その後、社会人になった私に近付いてくる男の人は編集の名刺を持っている人だけで、私にひんぱんに電話をくれるのも、私をほめ讃えてくれるのも、実に「編集者たち」だけなのであった。要は、安い早いうまい、牛丼屋のように気軽に便利使いできるライターであった、ということだ。私自身がもてたという記憶がない。出版社の金で飲み食いさせていただく他は、おごることこそあれ、ほとんどおごられることもなかったのではないか。当然のことながら、愛の告白も、下心のプレゼントというのも頂いたことがない……。もし黄金期が選べるなら、同世代がお金を持っている二十代の方がお得だったなあ。
最近、気付かなくていいことに、いっぱい気付いています。
でも、歳をとってコラーゲン注入してまで老化を恐怖するようなこともなく、「もてもての女子高生」から、仕事に狂った充実の二十代を経て、いいおばちゃんに脱皮できたということは、いいことなんだと思う。脱皮するたびに体も大きくなっている。甲殻類か?

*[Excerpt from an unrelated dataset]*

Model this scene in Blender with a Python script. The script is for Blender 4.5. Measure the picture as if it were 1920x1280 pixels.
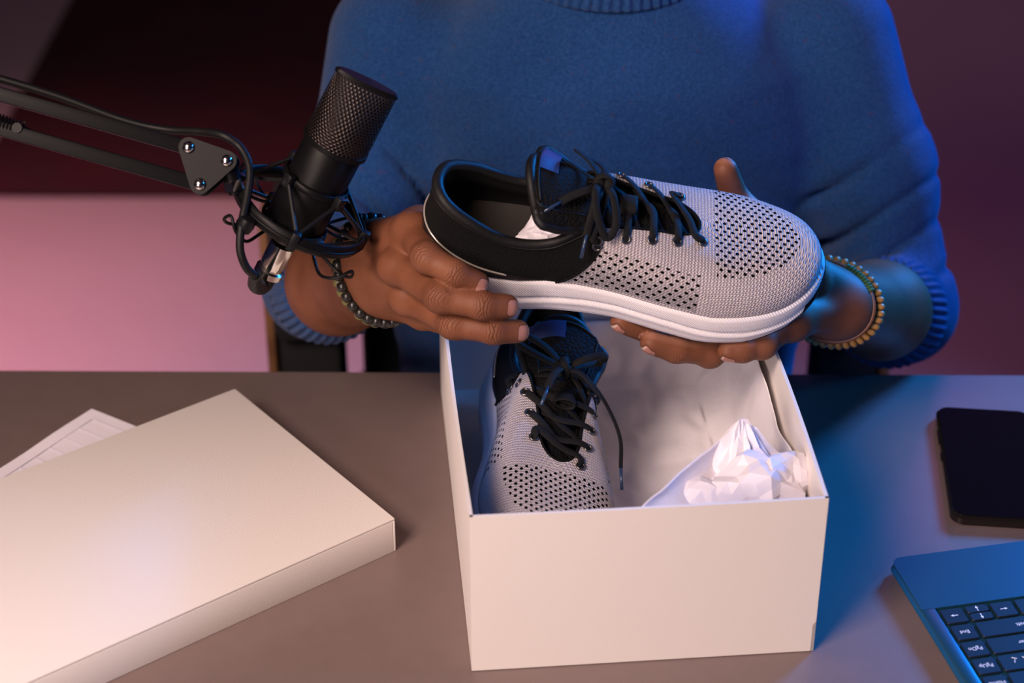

話が思いっきり脱線したが、おばちゃんだからしょうがない。
で、本題に戻ると、どうも娘のP子が今、その黄金期を使い果たしているようなのよね。
今、娘にはハーフのBFがいて、人目をはばからずハグしたりしているのだが、どうも昨日は別の子からラブレターをもらってきたらしい。その子は小四に姉がいるので、多分彼女の指南を受けたであろう、女の子好みのレターセットとシールが満載なのであった。でも、姉は微妙に自分のいらない便せんをまわしているな、というのがわかる。封筒に対して、便せんについている絵柄が、マイナーキャラだったりするの(笑)。まだ字が書けない小1男子その1(ハーフ)は、何枚もの絵で、その2は、人気のあるキャラクターシールを惜し気もなく使うことで、想いの丈をぶつけるのであった。かわいいなあ。
それにしても、P子より可愛らしい顔だちの女の子は、わんさかいる。いや、親の欲目を入れても、娘は十人並みの列に並ぶのが難しい。天は二物を与えなかったのである
出来損ないのこけし顔が、まだどういう意味を持つのかわからない一年生男子にとっては、顔よりも一緒にいて世話をしてくれるしっかり者のおねえちゃんタイプにころりとまいってしまうのだろう。幼稚園の頃も、男子にはやたらなつかれていたしな。バレンタインデーに全員にチョコレートを配り、幼稚園児男子の心をわしづかみにする、やり手の保険外交員のような女なのだ、P子は。
あのとき、幼稚園児ってちょろいと思っていたが、小1男子も、まだまだ、ちょろいものなのだった。男子ってもんは、いつ、ちょろくなくなるのでしょうね。

ところで、我が家のちょろ助、もとい、福助が3歳になり、坊主頭にしました。甚平を着せておにぎりを食べさせると、とてもキュート。やっと2語文が話せるようになり、(多くの人には何を言っているのかわからないところが問題だが)、今、「ぼぼぼ、ぼくは、おおお、おにぎりがほしいんだな」という言葉を仕込んでいます。息子が幼稚園に行くまであとちょっと、ひたすらべたべたして過ごすのだ。誰にもてるより、息子から愛されているのがうれしいわ。愛、と言うよりは、奴隷ちゃんだけどね。